[libvirt] [Qemu-devel] [PATCH v4] Add support for fd: protocol

Anthony Liguori aliguori at us.ibm.com
Mon Aug 22 19:25:12 UTC 2011


On 08/22/2011 01:22 PM, Daniel P. Berrange wrote:
> On Mon, Aug 22, 2011 at 12:25:25PM -0500, Anthony Liguori wrote:
>> On 08/22/2011 11:50 AM, Daniel P. Berrange wrote:
>>> On Mon, Aug 22, 2011 at 11:29:12AM -0500, Anthony Liguori wrote:
>>>> I don't think it makes sense to have qemu-fe do dynamic labelling.
>>>> You certainly could avoid the fd passing by having qemu-fe do the
>>>> open though and just let qemu-fe run without the restricted security
>>>> context.
>>>
>>> qemu-fe would also not be entirely simple,
>>
>> Indeed.
>>
>>> because it will need to act
>>> as a proxy for the monitor, in order to make hotplug work. ie the mgmt
>>> app would be sending 'drive_add file:/foo/bar' to qemu-fe, which would
>>> then have to open the file and send 'drive_add fd:NN' onto the real QEMU,
>>> and then pass the results on back.
>>>
>>> In addition qemu-fe would still have to be under some kind of restricted
>>> security context for it to be acceptable. This is going to want to be as
>>> locked down as possible.
>>
>> I think there's got to be some give and take here.
>>
>> It should at least be as locked down as libvirtd.  From a security
>> point of view, we should be able to agree that we want libvirtd to
>> be as locked down as possible.
>>
>> But there shouldn't be a hard requirement to lock down qemu-fe more
>> than libvirtd.  Instead, the requirement should be for qemu-fe to be
>> as/more vigilant in not trusting qemu-system-x86_64 as libvirtd is.
>>
>> The fundamental problem here, is that there is some logic in
>> libvirtd that rightly belongs in QEMU.  In order to preserve the
>> security model, that means that we're going to have to take a
>> subsection of QEMU and trust it more.
>
> Well we have a process that makes security decisions, and a process
> which applies those security decisions and a process which is confined
> by those decisions. Currently libvirtd makes&  applies the decisions,
> and qemu is confined. A qemu-fe model would mean that libvirt is making
> the decisions, but is then relying on qemu-fe to apply them. IMHO that
> split is undesirable, but that's besides the point, since this is not
> a decision that needs to be made now.
>
> 'qemu-fe' needs to have a way to communicate with the confined process
> ('qemu-system-XXX') to supply it the resources (file FDs) it needs to
> access. The requirements of such a comms channel for qemu-fe are going
> to be the same as those needed by libvirtd talking to QEMU today, or
> indeed by any process that is applying security decisions to QEMU.

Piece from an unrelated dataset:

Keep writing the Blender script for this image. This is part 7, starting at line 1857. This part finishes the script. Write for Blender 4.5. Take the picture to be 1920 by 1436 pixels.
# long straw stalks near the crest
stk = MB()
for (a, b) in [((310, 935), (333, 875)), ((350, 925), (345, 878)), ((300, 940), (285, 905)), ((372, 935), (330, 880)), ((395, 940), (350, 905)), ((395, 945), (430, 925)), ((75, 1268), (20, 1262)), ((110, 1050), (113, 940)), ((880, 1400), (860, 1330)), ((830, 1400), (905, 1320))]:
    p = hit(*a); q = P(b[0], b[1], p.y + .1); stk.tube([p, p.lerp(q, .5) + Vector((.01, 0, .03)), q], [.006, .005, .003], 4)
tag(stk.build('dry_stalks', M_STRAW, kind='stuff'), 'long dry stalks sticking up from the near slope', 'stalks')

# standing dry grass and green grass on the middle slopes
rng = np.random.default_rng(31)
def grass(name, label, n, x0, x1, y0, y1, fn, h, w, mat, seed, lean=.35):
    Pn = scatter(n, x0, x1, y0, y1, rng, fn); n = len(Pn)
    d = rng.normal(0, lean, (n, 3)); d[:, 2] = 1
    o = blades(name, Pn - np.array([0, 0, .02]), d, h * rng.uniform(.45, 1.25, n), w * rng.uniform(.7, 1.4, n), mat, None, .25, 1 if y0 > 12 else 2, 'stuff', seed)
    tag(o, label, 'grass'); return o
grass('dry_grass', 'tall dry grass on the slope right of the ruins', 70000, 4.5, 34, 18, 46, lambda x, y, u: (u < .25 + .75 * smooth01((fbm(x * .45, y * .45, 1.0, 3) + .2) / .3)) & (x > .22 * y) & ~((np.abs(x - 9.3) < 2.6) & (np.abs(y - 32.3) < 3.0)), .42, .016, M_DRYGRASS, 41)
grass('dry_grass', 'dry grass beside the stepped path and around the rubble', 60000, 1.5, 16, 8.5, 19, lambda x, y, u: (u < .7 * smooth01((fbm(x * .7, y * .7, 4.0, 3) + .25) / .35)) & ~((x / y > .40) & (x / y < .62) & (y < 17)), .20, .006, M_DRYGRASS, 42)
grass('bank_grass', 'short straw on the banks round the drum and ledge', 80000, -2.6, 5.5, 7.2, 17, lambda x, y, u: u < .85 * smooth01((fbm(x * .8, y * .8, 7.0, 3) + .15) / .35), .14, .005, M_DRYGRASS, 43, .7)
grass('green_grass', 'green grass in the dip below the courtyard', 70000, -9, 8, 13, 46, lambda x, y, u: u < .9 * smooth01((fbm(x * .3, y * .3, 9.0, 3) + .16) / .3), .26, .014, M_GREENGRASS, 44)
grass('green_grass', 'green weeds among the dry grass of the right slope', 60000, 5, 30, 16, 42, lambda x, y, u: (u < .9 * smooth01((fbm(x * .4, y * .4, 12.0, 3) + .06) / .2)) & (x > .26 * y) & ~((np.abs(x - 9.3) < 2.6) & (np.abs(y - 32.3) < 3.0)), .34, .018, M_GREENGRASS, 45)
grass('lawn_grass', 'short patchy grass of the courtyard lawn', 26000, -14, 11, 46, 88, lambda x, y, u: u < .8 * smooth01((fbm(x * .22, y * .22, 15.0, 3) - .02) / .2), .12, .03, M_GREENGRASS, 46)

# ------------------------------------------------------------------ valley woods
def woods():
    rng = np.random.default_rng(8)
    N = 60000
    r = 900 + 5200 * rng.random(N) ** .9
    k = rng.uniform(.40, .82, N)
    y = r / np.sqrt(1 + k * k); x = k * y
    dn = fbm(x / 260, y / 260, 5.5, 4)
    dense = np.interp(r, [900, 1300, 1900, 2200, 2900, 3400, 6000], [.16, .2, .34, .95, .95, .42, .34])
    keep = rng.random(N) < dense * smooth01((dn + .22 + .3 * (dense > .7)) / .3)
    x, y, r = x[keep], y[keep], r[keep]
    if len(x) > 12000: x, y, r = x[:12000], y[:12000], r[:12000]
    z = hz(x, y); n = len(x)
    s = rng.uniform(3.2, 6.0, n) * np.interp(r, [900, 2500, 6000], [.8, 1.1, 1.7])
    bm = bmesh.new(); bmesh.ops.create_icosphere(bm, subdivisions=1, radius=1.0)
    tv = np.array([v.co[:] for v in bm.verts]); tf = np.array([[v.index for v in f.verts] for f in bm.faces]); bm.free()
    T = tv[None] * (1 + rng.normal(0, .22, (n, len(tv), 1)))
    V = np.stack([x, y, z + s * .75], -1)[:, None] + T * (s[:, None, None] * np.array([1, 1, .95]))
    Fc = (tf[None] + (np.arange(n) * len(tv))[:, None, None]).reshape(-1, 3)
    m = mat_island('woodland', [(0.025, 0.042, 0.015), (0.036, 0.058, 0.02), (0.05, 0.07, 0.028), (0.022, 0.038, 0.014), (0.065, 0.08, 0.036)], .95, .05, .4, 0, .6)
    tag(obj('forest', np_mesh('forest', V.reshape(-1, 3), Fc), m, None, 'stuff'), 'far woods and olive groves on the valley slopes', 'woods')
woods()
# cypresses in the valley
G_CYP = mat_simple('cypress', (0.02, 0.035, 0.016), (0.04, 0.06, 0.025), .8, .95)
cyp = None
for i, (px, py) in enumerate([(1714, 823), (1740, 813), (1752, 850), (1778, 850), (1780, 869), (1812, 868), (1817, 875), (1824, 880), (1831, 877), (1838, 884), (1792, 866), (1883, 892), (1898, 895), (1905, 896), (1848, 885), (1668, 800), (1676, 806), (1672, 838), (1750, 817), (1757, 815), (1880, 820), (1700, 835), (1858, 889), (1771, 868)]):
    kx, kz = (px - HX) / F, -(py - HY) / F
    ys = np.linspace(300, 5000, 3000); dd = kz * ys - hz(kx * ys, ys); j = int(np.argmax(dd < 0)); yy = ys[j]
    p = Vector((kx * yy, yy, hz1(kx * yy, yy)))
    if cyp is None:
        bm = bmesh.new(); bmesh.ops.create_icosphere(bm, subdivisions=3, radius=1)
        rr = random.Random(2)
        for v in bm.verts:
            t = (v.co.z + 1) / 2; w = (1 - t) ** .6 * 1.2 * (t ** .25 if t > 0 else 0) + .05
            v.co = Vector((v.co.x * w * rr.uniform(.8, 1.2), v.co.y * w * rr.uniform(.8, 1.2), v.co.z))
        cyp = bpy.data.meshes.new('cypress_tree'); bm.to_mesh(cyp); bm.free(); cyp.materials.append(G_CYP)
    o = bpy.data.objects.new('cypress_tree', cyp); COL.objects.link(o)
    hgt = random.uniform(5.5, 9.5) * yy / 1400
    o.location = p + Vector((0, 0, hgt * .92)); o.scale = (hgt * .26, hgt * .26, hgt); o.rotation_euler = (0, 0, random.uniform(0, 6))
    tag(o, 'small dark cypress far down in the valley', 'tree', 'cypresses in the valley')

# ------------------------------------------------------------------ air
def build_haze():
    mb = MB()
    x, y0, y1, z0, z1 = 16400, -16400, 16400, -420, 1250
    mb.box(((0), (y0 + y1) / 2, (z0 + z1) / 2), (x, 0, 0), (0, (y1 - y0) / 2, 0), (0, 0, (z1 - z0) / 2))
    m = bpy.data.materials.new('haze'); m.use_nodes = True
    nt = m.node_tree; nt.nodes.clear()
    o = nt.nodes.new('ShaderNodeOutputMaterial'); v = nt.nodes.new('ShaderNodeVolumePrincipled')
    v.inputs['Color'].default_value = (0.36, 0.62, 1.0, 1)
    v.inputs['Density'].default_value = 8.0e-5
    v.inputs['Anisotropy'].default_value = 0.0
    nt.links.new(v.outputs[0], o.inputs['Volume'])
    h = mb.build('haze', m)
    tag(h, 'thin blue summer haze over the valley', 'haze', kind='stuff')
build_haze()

But the fundamental difference is that libvirtd uses what's ostensible a 
public, supported interface.  That means when we add things like this, 
we're stuck supporting it for general use cases.

It's much more palatable to do these things using a private interface 
such that we can change these things down the road without worrying 
about compatibility with third-party tools.